**REQUEST:** Exactly the lines from the line containing "Write the bpy" through the line containing "PI = math.pi" are to be echoed, with both included and pictures left out.

**SUPPLIED DATA:**

· · · ·

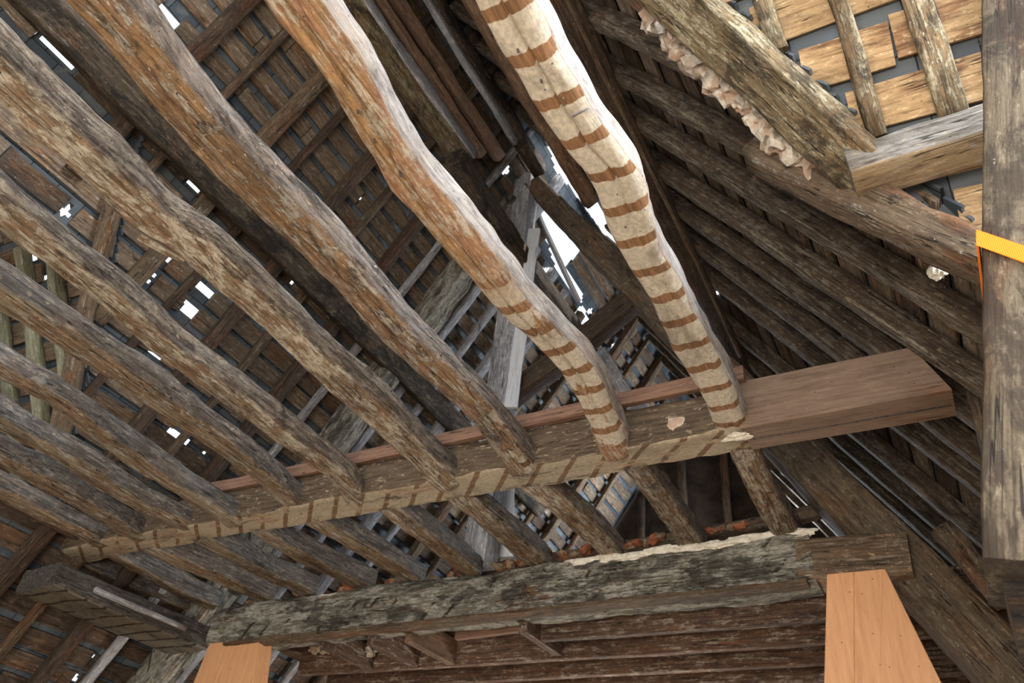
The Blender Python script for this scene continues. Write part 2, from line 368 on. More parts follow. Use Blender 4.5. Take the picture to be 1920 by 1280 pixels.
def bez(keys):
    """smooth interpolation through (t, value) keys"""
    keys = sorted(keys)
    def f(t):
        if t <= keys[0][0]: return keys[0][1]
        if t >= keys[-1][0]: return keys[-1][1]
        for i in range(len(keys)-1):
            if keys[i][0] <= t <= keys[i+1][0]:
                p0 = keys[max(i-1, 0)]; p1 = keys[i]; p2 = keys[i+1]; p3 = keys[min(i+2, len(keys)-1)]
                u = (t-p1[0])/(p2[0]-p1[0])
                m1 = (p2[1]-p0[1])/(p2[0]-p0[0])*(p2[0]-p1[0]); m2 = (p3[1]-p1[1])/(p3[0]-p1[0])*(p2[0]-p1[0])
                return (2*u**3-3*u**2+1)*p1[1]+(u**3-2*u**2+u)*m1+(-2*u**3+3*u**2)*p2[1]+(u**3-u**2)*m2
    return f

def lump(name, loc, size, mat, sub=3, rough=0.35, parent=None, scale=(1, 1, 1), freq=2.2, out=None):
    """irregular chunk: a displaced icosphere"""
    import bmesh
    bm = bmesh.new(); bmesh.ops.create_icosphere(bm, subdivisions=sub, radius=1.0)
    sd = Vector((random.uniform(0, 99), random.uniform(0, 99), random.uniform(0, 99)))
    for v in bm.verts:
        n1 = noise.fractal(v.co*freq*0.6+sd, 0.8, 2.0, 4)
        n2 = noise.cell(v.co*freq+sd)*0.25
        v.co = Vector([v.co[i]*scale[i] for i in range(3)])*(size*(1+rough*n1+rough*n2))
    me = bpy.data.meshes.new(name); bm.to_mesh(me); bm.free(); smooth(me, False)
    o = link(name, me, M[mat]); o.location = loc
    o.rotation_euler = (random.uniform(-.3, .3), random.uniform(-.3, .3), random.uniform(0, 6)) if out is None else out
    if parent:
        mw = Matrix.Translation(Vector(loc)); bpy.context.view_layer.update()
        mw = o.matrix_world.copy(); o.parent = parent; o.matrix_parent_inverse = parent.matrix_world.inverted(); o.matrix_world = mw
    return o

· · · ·

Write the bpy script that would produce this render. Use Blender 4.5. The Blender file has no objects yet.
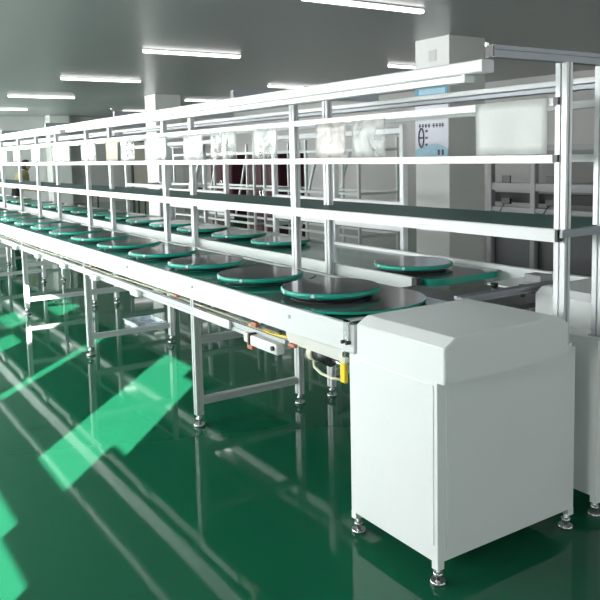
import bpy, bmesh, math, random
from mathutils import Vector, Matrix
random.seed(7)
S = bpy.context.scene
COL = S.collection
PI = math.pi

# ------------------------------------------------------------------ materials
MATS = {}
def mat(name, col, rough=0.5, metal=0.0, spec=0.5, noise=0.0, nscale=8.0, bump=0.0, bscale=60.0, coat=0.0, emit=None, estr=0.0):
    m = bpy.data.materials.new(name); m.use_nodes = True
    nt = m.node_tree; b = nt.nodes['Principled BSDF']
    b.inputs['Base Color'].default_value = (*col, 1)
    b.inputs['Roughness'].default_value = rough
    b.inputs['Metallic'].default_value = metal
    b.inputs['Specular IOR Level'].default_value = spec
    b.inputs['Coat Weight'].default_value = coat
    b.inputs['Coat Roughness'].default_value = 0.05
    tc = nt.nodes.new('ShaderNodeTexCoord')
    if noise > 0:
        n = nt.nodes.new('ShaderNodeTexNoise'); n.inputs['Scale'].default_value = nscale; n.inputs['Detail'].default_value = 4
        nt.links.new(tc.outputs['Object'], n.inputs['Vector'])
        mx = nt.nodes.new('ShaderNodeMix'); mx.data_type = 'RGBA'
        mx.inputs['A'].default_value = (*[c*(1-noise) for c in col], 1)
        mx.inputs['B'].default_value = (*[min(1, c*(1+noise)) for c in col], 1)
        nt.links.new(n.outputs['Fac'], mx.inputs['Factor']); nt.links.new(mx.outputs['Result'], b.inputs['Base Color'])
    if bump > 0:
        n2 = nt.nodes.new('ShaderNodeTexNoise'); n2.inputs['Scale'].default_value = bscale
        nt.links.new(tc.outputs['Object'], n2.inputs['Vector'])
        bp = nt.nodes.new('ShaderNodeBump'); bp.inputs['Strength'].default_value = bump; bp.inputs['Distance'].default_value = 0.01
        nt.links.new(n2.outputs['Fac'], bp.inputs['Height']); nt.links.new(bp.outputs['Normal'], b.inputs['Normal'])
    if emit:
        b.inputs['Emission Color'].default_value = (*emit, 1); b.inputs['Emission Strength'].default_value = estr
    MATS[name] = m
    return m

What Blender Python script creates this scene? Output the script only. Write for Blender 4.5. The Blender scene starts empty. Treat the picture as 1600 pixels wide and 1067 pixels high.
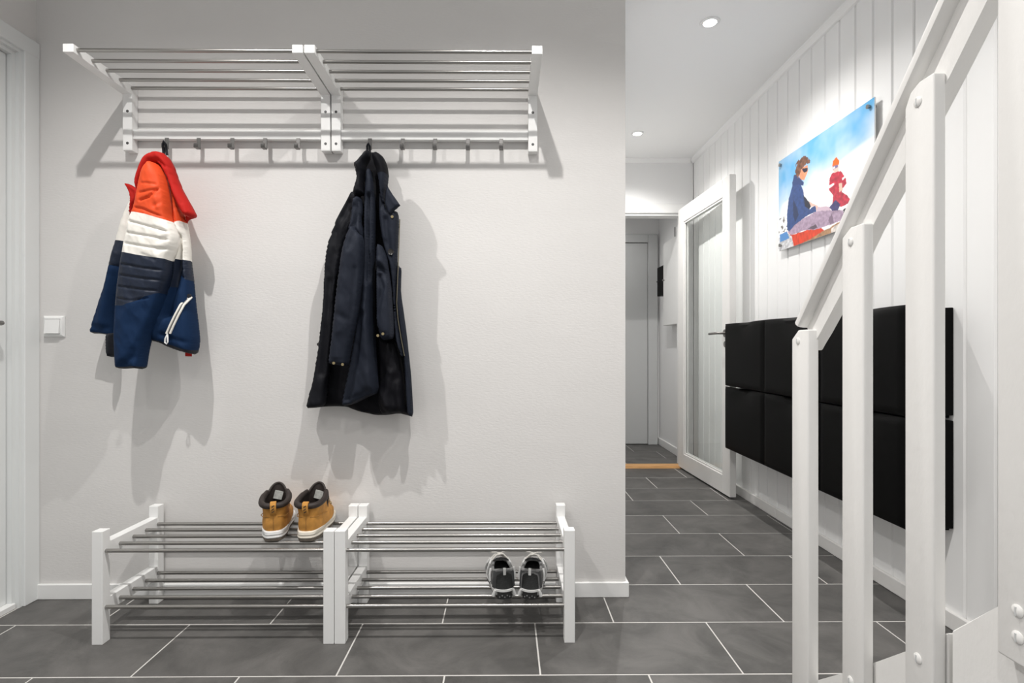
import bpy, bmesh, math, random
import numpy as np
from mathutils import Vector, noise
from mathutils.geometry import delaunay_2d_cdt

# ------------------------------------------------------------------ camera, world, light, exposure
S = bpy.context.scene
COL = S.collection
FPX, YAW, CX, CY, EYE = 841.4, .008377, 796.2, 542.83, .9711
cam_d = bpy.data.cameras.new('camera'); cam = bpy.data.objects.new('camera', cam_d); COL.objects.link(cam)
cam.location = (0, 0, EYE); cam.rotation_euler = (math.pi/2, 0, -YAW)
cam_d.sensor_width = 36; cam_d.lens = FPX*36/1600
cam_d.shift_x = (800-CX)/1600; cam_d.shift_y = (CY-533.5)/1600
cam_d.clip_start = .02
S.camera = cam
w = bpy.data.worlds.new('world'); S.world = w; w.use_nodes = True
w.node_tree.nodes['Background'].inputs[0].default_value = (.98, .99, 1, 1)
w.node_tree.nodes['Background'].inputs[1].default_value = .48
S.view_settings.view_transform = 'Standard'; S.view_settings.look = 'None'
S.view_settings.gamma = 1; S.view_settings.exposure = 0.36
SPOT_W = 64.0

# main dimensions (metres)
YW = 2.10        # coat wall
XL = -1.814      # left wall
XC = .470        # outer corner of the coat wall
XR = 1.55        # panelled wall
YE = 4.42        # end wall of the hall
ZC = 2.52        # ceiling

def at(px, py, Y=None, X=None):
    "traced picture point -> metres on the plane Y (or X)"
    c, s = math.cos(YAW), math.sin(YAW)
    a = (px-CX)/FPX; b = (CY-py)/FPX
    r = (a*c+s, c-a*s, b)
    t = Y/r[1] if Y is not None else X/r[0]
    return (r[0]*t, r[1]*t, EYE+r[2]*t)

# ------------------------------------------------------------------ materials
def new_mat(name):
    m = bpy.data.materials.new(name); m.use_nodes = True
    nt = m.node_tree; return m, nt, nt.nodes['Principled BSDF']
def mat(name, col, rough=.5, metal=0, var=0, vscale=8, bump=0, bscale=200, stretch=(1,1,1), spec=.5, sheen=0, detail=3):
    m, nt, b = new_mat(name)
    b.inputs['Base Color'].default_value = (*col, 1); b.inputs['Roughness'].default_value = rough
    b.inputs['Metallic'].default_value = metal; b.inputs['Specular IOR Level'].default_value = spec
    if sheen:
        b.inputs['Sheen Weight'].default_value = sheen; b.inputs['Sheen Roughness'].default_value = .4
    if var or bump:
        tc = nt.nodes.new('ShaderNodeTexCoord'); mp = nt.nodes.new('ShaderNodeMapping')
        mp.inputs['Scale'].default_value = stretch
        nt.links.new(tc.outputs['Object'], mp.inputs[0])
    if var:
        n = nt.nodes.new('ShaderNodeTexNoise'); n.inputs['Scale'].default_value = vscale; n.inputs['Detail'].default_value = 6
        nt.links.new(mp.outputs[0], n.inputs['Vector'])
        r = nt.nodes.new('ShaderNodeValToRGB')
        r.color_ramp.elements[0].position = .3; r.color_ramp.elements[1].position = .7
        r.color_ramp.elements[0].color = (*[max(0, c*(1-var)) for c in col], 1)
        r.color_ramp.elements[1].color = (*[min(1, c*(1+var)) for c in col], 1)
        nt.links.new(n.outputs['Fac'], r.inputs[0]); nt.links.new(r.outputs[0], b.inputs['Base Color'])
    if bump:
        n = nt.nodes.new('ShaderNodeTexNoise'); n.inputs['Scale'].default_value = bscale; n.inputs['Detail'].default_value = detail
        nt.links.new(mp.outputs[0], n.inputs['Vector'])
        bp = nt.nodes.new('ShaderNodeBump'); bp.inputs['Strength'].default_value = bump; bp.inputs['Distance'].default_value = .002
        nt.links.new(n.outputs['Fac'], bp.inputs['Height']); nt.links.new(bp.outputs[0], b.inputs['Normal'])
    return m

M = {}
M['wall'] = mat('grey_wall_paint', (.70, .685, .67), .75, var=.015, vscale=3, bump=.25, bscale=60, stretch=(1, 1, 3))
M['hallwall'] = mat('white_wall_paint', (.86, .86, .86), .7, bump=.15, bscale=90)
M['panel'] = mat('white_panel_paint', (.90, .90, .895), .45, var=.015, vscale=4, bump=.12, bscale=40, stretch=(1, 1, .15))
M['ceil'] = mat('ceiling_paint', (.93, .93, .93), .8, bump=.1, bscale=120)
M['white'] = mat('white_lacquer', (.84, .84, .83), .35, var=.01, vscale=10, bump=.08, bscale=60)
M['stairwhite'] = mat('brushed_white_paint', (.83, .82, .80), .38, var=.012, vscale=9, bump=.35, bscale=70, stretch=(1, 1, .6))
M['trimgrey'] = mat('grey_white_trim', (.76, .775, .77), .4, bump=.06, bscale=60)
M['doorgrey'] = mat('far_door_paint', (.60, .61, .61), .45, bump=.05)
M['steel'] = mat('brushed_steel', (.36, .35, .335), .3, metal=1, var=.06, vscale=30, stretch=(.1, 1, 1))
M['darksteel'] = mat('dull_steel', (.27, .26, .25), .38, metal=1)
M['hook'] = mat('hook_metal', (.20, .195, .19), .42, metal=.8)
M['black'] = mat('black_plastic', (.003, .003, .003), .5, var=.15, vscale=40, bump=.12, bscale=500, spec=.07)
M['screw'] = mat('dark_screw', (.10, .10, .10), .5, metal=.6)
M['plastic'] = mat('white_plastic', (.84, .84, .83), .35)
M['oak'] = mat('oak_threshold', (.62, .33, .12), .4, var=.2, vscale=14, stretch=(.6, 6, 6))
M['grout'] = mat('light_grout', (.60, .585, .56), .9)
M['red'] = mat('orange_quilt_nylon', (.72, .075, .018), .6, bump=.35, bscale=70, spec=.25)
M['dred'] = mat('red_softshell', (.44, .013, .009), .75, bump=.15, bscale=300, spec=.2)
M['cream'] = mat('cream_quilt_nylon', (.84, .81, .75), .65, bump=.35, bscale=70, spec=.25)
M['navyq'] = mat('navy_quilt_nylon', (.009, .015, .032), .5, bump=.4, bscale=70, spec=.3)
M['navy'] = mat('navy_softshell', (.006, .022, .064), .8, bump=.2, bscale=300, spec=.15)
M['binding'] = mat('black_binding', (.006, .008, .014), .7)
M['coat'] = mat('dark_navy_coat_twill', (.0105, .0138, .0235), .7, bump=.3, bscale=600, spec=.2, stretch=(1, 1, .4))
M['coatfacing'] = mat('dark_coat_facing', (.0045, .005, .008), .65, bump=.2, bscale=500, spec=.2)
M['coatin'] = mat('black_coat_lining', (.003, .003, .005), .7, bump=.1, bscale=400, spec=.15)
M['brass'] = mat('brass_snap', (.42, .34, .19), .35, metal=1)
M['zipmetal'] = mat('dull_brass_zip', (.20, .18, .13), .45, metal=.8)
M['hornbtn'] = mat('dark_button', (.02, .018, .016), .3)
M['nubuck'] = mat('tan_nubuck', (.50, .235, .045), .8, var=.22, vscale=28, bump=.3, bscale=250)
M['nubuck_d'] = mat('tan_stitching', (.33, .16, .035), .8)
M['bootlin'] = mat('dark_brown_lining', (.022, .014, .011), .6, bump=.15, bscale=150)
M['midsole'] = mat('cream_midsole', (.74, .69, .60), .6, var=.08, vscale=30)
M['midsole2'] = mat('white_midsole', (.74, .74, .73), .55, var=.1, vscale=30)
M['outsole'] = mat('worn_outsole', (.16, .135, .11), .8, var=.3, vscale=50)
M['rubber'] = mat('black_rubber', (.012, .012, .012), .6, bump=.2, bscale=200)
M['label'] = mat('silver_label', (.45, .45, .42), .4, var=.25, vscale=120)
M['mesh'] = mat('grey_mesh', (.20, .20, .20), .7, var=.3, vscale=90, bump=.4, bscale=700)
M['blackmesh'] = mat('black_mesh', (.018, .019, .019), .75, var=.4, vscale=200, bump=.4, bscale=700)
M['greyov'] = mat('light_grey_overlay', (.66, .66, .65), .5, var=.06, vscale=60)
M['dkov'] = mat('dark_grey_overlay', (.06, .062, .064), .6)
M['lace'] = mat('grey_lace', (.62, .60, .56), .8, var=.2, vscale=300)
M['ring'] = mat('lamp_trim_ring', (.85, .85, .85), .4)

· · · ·

**CORRECT OUTPUT:**
Write the bpy script that would produce this render. Use Blender 4.5. The Blender file has no objects yet.
import bpy, bmesh, math, random
from mathutils import Vector, Matrix
random.seed(7)
S = bpy.context.scene
COL = S.collection
PI = math.pi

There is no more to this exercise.